Вопрос из зала: Именно об этом хотелось задать вопрос. Если остается этот общий дух или, может быть, общая совокупность святынь, в качестве кандидатов на такие святыни, если позволите, предложить не Христа, Аллаха, Буду, Конфуция, а такие святыни или вечные ценности, как то, что в Библии именуется богом Мамоной, а сейчас на языке политологов именуется личное благополучие, личный успех, такие ценности, как личная безопасность, свобода, демократические процедуры управления обществом, терпимость, веротерпимость, цивилизационная терпимость и т.д., – то, что сейчас некоторыми называется ценностями западной цивилизации, но те ценности, которые подхватываются, развиваются, в частности, и в других нациях. Какое ваше отношение к этому? Не являются ли эти ценности или эти святыни (то, о чем и Фукуяма писал) основой для формирования той самой глобальной цивилизации, где успех разных наций в большой степени предопределяется тем, как различные нации и власти предержащие обеспечивают максимально быстро движение по направлению к этим святыням.

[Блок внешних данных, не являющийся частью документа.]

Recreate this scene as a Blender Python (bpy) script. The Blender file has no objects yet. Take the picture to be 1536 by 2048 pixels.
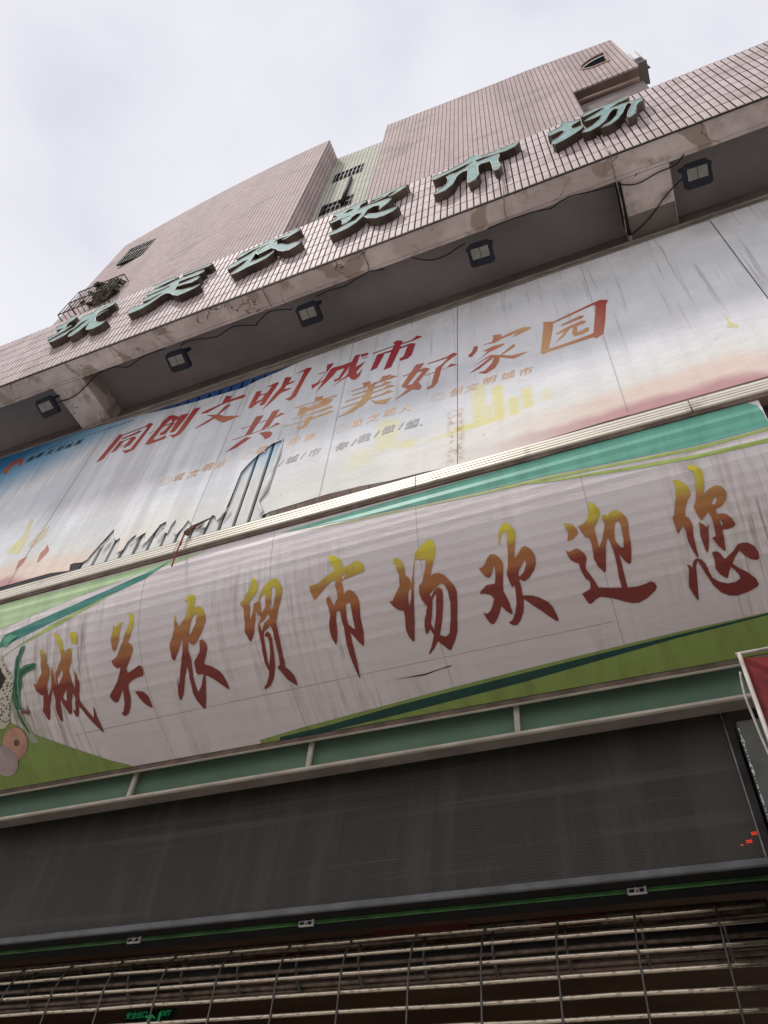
import bpy, bmesh, math, random
from mathutils import Vector, Matrix
R=math.radians
sc=bpy.context.scene
col=sc.collection
rnd=random.Random(7)
EYE=1.6                                  # eye height; heights below are given from the eye
# ---------------------------------------------------------------- camera
cd=bpy.data.cameras.new('camera'); cam=bpy.data.objects.new('camera',cd); col.objects.link(cam); sc.camera=cam
yaw,pitch,roll=-0.473849,0.877052,-0.115654
cy,sy,cp,sp,cr,sr=math.cos(yaw),math.sin(yaw),math.cos(pitch),math.sin(pitch),math.cos(roll),math.sin(roll)
fw=Vector((sy*cp,cy*cp,sp)); r0=Vector((cy,-sy,0)); dn=fw.cross(r0)
rt=cr*r0+sr*dn; dw=-sr*r0+cr*dn
cam.matrix_world=Matrix(((rt.x,-dw.x,-fw.x,0),(rt.y,-dw.y,-fw.y,0),(rt.z,-dw.z,-fw.z,EYE),(0,0,0,1)))
cd.sensor_fit='HORIZONTAL'; cd.sensor_width=36; cd.lens=1522.565/1536*36; cd.clip_start=.05; cd.clip_end=2000
# ---------------------------------------------------------------- sky, sun, exposure
SUN=Vector((0.30,0.37,-0.88)).normalized()        # direction the light travels
w=bpy.data.worlds.new('World'); sc.world=w; w.use_nodes=True
nt=w.node_tree; N=nt.nodes; N.clear()
out=N.new('ShaderNodeOutputWorld'); bg=N.new('ShaderNodeBackground'); bg.inputs[1].default_value=0.1
sk=N.new('ShaderNodeTexSky'); sk.sky_type='NISHITA'; sk.sun_disc=False
sk.sun_elevation=math.asin(-SUN.z); sk.sun_rotation=math.atan2(-SUN.x,-SUN.y)
tc=N.new('ShaderNodeTexCoord'); mp=N.new('ShaderNodeMapping'); mp.inputs['Scale'].default_value=(1,1,1.6); mp.inputs['Location'].default_value=(.3,.1,.2)
n1=N.new('ShaderNodeTexNoise'); n1.inputs['Scale'].default_value=2.3; n1.inputs['Detail'].default_value=6; n1.inputs['Roughness'].default_value=.5; n1.inputs['Distortion'].default_value=.25
rp=N.new('ShaderNodeValToRGB'); e=rp.color_ramp.elements
e[0].position=.30; e[0].color=(6.2,6.4,7.4,1); e[1].position=.62; e[1].color=(8.5,8.5,9.0,1)
x=e.new(.45); x.color=(7.7,7.7,8.4,1)
cv=N.new('ShaderNodeValToRGB'); cv.color_ramp.elements[0].position=.24; cv.color_ramp.elements[0].color=(.82,)*3+(1,); cv.color_ramp.elements[1].position=.36; cv.color_ramp.elements[1].color=(.98,)*3+(1,)
mx=N.new('ShaderNodeMix'); mx.data_type='RGBA'
L=nt.links.new
L(tc.outputs['Generated'],mp.inputs[0]); L(mp.outputs[0],n1.inputs[0]); L(n1.outputs[0],rp.inputs[0]); L(n1.outputs[0],cv.inputs[0])
L(cv.outputs[0],mx.inputs[0]); L(sk.outputs[0],mx.inputs[6]); L(rp.outputs[0],mx.inputs[7]); L(mx.outputs[2],bg.inputs[0]); L(bg.outputs[0],out.inputs[0])
sd=bpy.data.lights.new('sun','SUN'); sd.energy=2.6; sd.angle=R(5.0); sd.color=(1,.955,.9)
so=bpy.data.objects.new('sun',sd); col.objects.link(so); so.rotation_euler=SUN.to_track_quat('-Z','Y').to_euler(); so.location=(-4,-6,30)
sc.view_settings.view_transform='Standard'; sc.view_settings.look='None'; sc.view_settings.gamma=1; sc.view_settings.use_curve_mapping=False
sc.view_settings.exposure=0.08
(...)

Померанц: Эти ценности – превеликие ценности, но не святыни. Ибо все-таки у человека, даже если он имеет все те ценности, действительно существенные, о которых вы говорили, остаются еще проблемы вечности, смерти, и, по крайней мере, у некоторых людей не угасла способность как-то чувствовать присутствие некого духа, который можно назвать духом бессмертия в смертном мире. Если вы внимательно слушали (хотя вы достаточно внимательно слушали, просто сложно все сразу уловить, а может, даже я говорил об этом в другом месте), проблема в том, чтобы как-то соединить ту открытость сверхценностям, если вы не хотите несветского языка, и открытость светским ценностям, которые вы перечислили. Это разные открытости, и они не должны быть в непримиримом конфликте. Это трудная задача, но она может быть решена.